20120801 AFP Nobel literature prize winner Nadine Gordimer poured scorn on South Africa's education system on Tuesday as "a wreck" over the failure to deliver textbooks to thousands of public schools.
The scandal has caused a national furore after leaving more than 5,000 rural schools without textbooks for more than six months of the academic year in a damning measure of South Africa's schooling 18 years into democracy.
"Our education system is a wreck. It's a shamble. I can't believe that three-quarters of the year have gone by and so many of our schools, especially in the rural areas, have been without textbooks," said Gordimer, 88, on SAFM public radio news.
"It is the (education) minister's responsibility to see that the books are ordered in time and delivered. How can you teach people to read if there are no books to read from?"
President Jacob Zuma is facing increasing calls to fire Education Minister Angie Motshekga.
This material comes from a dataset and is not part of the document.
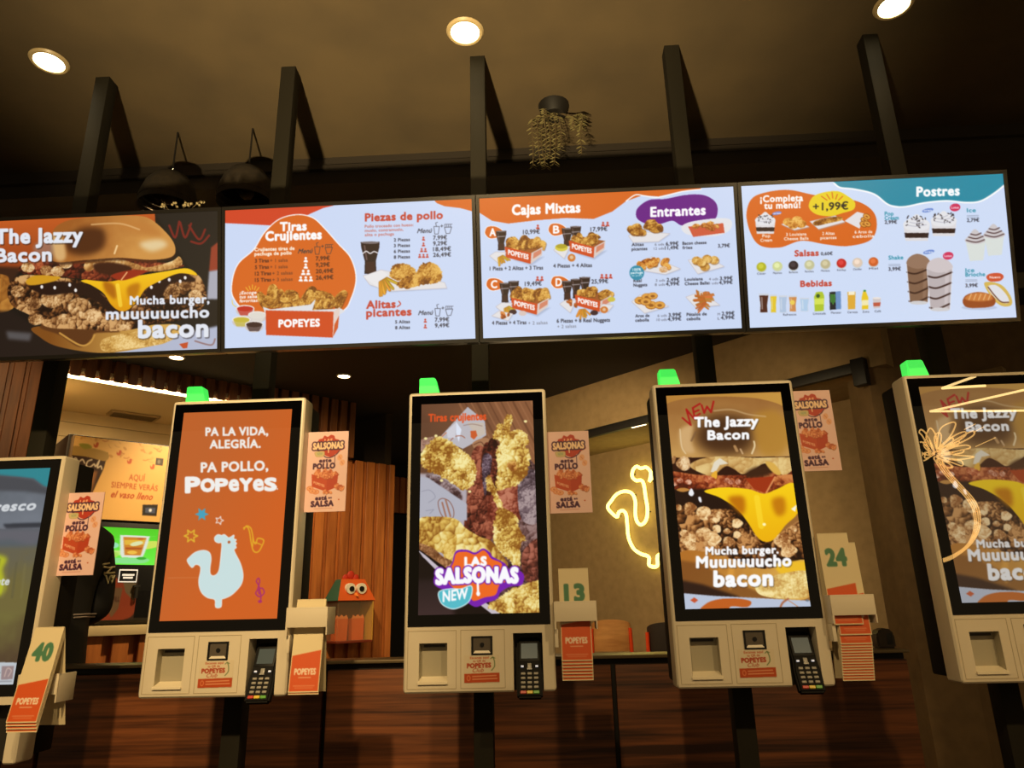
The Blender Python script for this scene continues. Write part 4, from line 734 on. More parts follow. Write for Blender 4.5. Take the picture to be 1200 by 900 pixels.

On Monday, he said he was waiting for a final report from a team he appointed to investigate the debacle.
The education department was found to have violated students' rights to education after being taken to court and was ordered to remedy the situation.
But a probe revealed that 22 percent of schools in the northern Limpopo region were still without learning materials earlier this month despite a scramble by authorities to get the missing books to schools.
The criticism by Gordimer, who had several works banned by the apartheid regime, comes after peace laureate Desmond Tutu said democratic icon Nelson Mandela would be reduced to tears if he knew the poor state of public schools.
Education is South Africa's single biggest budget item, but schools are hobbled by poor management and low standards.